● Supplied information
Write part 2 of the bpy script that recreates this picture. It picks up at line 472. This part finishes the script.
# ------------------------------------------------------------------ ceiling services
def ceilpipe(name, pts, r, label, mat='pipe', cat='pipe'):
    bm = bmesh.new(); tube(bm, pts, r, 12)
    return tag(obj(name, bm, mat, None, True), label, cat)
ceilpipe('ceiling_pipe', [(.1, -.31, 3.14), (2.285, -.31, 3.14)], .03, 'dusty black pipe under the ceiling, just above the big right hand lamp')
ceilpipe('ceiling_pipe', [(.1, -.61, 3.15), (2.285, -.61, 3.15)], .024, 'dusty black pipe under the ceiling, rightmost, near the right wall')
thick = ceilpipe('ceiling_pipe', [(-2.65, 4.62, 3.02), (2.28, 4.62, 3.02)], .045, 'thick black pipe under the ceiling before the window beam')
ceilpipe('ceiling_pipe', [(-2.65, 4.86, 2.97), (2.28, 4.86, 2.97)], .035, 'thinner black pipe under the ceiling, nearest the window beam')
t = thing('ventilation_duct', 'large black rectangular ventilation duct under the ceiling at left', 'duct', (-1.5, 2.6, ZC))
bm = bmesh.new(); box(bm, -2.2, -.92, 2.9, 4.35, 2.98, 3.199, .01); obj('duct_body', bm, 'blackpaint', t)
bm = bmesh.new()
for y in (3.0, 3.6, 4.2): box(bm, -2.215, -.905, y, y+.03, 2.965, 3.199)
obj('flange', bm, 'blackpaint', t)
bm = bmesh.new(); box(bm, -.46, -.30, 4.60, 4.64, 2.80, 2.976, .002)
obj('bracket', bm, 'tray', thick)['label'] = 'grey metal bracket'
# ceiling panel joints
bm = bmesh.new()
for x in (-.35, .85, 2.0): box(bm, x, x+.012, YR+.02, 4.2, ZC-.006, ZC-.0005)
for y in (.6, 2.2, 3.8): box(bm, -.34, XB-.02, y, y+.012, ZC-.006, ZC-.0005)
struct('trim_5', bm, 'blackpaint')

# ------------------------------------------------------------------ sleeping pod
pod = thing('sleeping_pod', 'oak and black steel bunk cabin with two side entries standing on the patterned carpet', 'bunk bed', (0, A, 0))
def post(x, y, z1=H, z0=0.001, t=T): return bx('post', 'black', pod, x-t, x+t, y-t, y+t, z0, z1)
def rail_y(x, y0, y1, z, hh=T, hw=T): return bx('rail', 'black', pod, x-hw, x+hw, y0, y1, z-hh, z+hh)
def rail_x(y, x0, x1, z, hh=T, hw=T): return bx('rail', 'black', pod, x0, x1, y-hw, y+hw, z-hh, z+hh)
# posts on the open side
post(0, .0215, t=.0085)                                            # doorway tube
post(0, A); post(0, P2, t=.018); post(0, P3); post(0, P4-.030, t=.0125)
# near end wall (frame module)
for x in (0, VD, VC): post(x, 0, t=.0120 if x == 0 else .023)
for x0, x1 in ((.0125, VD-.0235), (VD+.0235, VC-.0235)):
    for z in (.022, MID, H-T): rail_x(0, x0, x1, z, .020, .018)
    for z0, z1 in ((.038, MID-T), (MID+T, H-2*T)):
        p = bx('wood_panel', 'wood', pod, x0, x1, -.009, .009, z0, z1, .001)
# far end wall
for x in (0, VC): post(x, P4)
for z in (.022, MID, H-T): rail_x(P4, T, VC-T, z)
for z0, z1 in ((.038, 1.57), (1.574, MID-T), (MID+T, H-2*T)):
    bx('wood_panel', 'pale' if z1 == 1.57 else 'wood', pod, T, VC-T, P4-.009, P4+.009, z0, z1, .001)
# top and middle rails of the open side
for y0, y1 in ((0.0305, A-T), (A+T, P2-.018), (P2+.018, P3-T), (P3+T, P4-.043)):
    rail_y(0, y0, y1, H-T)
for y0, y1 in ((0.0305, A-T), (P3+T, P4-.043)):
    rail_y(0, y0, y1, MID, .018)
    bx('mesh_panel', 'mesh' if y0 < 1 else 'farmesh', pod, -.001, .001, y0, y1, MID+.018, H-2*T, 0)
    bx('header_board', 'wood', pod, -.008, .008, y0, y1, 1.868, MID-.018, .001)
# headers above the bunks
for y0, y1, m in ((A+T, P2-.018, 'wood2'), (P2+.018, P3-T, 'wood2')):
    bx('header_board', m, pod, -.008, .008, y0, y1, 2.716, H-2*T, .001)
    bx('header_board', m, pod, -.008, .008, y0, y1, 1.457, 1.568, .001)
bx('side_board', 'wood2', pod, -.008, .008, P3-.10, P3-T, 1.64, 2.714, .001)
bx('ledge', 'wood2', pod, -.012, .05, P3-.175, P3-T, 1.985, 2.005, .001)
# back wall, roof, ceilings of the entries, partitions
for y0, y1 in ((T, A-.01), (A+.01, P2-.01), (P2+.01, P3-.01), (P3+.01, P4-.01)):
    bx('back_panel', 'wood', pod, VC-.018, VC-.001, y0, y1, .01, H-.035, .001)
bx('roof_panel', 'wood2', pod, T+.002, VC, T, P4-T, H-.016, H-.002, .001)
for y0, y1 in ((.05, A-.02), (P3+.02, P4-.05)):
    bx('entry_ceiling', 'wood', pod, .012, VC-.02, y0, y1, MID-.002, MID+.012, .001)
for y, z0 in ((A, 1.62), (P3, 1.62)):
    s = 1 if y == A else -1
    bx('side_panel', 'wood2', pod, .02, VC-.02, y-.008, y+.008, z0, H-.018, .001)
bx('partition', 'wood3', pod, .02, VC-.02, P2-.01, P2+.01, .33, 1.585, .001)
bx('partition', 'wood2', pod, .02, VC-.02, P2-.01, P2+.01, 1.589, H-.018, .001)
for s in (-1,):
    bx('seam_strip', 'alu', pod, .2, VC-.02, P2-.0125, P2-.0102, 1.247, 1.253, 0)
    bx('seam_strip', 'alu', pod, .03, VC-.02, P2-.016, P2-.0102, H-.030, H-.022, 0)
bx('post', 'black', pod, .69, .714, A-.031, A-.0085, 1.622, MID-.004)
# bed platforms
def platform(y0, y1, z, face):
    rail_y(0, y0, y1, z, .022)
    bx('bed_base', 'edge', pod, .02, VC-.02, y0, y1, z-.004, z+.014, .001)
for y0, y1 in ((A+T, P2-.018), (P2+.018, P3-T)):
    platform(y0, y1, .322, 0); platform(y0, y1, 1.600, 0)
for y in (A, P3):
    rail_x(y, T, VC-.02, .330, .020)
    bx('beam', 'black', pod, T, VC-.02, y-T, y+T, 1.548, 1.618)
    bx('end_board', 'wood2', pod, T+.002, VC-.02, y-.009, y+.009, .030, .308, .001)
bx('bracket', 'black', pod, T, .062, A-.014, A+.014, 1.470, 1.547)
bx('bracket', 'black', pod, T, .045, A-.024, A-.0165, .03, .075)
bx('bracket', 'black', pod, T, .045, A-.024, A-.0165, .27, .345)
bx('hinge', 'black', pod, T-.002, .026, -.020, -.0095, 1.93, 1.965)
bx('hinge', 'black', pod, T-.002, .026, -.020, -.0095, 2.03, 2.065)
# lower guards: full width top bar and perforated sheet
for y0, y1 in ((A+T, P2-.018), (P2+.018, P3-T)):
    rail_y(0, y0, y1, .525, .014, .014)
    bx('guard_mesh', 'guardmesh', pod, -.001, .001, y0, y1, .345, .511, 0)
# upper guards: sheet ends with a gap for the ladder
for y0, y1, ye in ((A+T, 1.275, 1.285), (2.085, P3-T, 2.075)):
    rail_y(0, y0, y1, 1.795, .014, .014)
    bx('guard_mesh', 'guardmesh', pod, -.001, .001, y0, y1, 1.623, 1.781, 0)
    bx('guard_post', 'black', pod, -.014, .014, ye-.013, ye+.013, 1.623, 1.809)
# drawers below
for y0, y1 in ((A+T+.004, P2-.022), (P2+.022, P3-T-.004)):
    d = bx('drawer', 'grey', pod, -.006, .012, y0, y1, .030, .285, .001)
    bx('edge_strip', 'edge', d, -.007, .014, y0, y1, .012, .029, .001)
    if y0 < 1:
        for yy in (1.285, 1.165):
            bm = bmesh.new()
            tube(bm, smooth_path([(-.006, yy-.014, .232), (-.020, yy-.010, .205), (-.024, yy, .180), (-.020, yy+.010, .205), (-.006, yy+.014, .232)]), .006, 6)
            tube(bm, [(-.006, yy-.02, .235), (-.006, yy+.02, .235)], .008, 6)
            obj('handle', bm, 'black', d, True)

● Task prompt
Repeat the material word for word from its opening line up to and including the line containing "struct('trim_5', bm, 'blackpaint')".

● Response for this exercise
Write part 2 of the bpy script that recreates this picture. It picks up at line 472. This part finishes the script.
# ------------------------------------------------------------------ ceiling services
def ceilpipe(name, pts, r, label, mat='pipe', cat='pipe'):
    bm = bmesh.new(); tube(bm, pts, r, 12)
    return tag(obj(name, bm, mat, None, True), label, cat)
ceilpipe('ceiling_pipe', [(.1, -.31, 3.14), (2.285, -.31, 3.14)], .03, 'dusty black pipe under the ceiling, just above the big right hand lamp')
ceilpipe('ceiling_pipe', [(.1, -.61, 3.15), (2.285, -.61, 3.15)], .024, 'dusty black pipe under the ceiling, rightmost, near the right wall')
thick = ceilpipe('ceiling_pipe', [(-2.65, 4.62, 3.02), (2.28, 4.62, 3.02)], .045, 'thick black pipe under the ceiling before the window beam')
ceilpipe('ceiling_pipe', [(-2.65, 4.86, 2.97), (2.28, 4.86, 2.97)], .035, 'thinner black pipe under the ceiling, nearest the window beam')
t = thing('ventilation_duct', 'large black rectangular ventilation duct under the ceiling at left', 'duct', (-1.5, 2.6, ZC))
bm = bmesh.new(); box(bm, -2.2, -.92, 2.9, 4.35, 2.98, 3.199, .01); obj('duct_body', bm, 'blackpaint', t)
bm = bmesh.new()
for y in (3.0, 3.6, 4.2): box(bm, -2.215, -.905, y, y+.03, 2.965, 3.199)
obj('flange', bm, 'blackpaint', t)
bm = bmesh.new(); box(bm, -.46, -.30, 4.60, 4.64, 2.80, 2.976, .002)
obj('bracket', bm, 'tray', thick)['label'] = 'grey metal bracket'
# ceiling panel joints
bm = bmesh.new()
for x in (-.35, .85, 2.0): box(bm, x, x+.012, YR+.02, 4.2, ZC-.006, ZC-.0005)
for y in (.6, 2.2, 3.8): box(bm, -.34, XB-.02, y, y+.012, ZC-.006, ZC-.0005)
struct('trim_5', bm, 'blackpaint')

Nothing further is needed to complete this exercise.